Please remember that under the Act the release of information triggers certain procedures for costs and charges to the requestor. If records are released in compliance with this ruling, be sure that all charges for the information are at or below the legal amounts. Questions or complaints about over-charging must be directed to Hadassah Schloss at the Office of the Attorney General at (512) 475-2497.

If the governmental body, the requestor, or any other person has questions or comments about this ruling, they may contact our office. Although there is no statutory deadline for contacting us, the attorney general prefers to receive any comments within 10 calendar days of the date of this ruling.

Sincerely,

James L. Coggeshall

Assistant Attorney General

Open Records Division

JLC/jb

Ref: ID# 273914

Enc. Submitted documents

c: Dr. Richard Tansey

7550 County Club Drive, #13308

Laredo, Texas 78041

(w/o enclosures)


Footnotes

1. We note that the city has marked some of the submitted information under sections 552.101, 552.103, 552.104, 552.110, and 552.128 of the Government Code; however, the city has not submitted arguments explaining how these exceptions apply to the submitted information. See Gov't Code § 552.301(e)(1) (governmental body must explain applicability of raised exceptions). Therefore, we assume the city has withdrawn its claims under these sections. See id. §§ 552.301, 552.302.

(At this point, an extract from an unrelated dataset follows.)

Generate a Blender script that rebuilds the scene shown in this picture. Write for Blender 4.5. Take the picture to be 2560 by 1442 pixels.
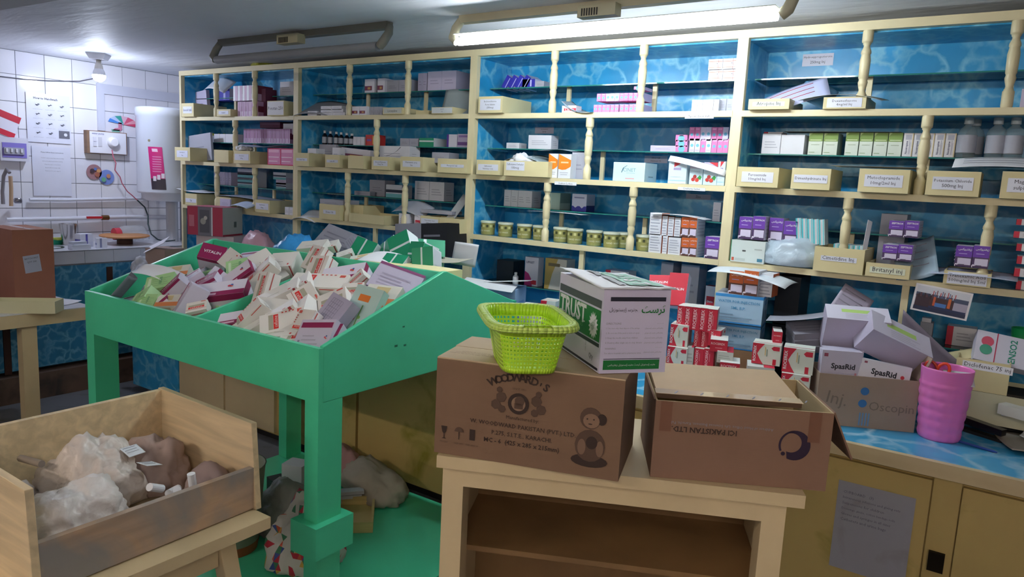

2. We assume that the "representative sample" of records submitted to this office is truly representative of the requested records as a whole. See Open Records Decision Nos. 499 (1988), 497 (1988). This open records letter does not reach, and therefore does not authorize the withholding of, any other requested records to the extent that those records contain substantially different types of information than that submitted to this office.